The affected occupants told the media that they bought the land for their properties from one Akpo Adi Buertey Puplampu.

However, Ernest Samuel Ackwerh told a section of the media that his family is ready to meet all the affected occupants who illegally acquired the land for proper regularisation of their properties.

He said, “We served all the occupants on the land with notices from the court prior to today’s exercise, but they thought we (the Ackwerhs) were bragging. Anyway, our doors are opened to anybody affected by this lawful exercise to meet us for proper documentation.”

Background

The Lands Division of the High Court in Tema granted a Writ of Possession of Hwakpo Lands in the Ada Traditional Area to the Ackwerh Family of Hwakpo.

The Head of the Ackwerh family, in July 2014, filed a suit against the Chief of Adokorpey, Nene Jonathan T. A Addo III, and eleven other natives of Adokorpey for illegally encroaching on lands belonging to the Ackwerh family of Hwakpo.

The Ackwerhs sought the court to declare that all parcels of land situated lying and being at Hwakpo, Ada, in the East Dangme District in the Greater Accra Region and bounded on the North by land measuring a total distance of 6,045.7 feet, on the East by 7,252. 8 feet, South by a total distance of 8,164.1 and on the West by a total distance of 2,895.2 feet more or less, and containing an approximate area of 891.446 acres of land is the property of the Ackwerh family.

The plaintiff also sought a perpetual injunction restraining the defendants and any other persons from entering or interfering with the said property, including an order ejecting the defendants from the property immediately.

In his statement of claim, the head of the Ackwerh family, Ernest Samuel Ackwerh, informed the court that their late grandmother, one Adikuor Puplampu, gifted the land in question to her children and husband and has occupied it over the years.

However, the defendants averred that the land belongs to the Adibiawe family and is under the control of one Nene Teye Puplampu for and on behalf of the clan.
They denied that they had encroached on the plaintiff’s land and described the allegations as bogus and fraudulent.

However, after cross-examinations and both sides turning in evidence, the presiding judge, Her Ladyship Mrs Elizabeth Ankumah, on the 28th May 2021, entered a final judgement by granting the plaintiff, who is the head of the Ackwerh family, all the requests and charged the defendant twenty-five thousand cedis (GH¢25,000) to pay to the plaintiff.

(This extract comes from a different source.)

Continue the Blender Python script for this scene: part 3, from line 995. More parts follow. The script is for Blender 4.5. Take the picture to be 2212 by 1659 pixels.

Soon after the judgment, the defendants, Nene Jonathan Tetteh Addo and the eleven others, on the 16th of July 2023 served a notice of appeal but have since failed to pursue the intended appeal.

On the 1st of May 2023, the plaintiff filed to be given a Writ of Possession by the Tema High Court and was granted by His Lordship Justice Kwasi Boakye.

The court did not accept an earlier motion for a stay of execution moved by the defendants with a seventeen-paragraph affidavit in support.

It was the argument of the council of the plaintiff amongst others in an eleven-paragraph affidavit in opposition to the defendant that the applicant was ploying to buy time.

The council argued that the applicant continued to sell the plaintiff’s lands at Hwakpo, ownership of which has been affirmed by the court, hence, the need to throw them out of the land before they caused havoc to unsuspecting prospective purchasers of land for residential purposes.

The court, upon hearing the arguments against the stay of execution, granted the Ackwerh family the Writ of Possession.

The head of the Ackwerh family, after getting the Writ of Possession, noted they would trigger all other necessary legal regimes to undertake the demolition of illegal structures on the land.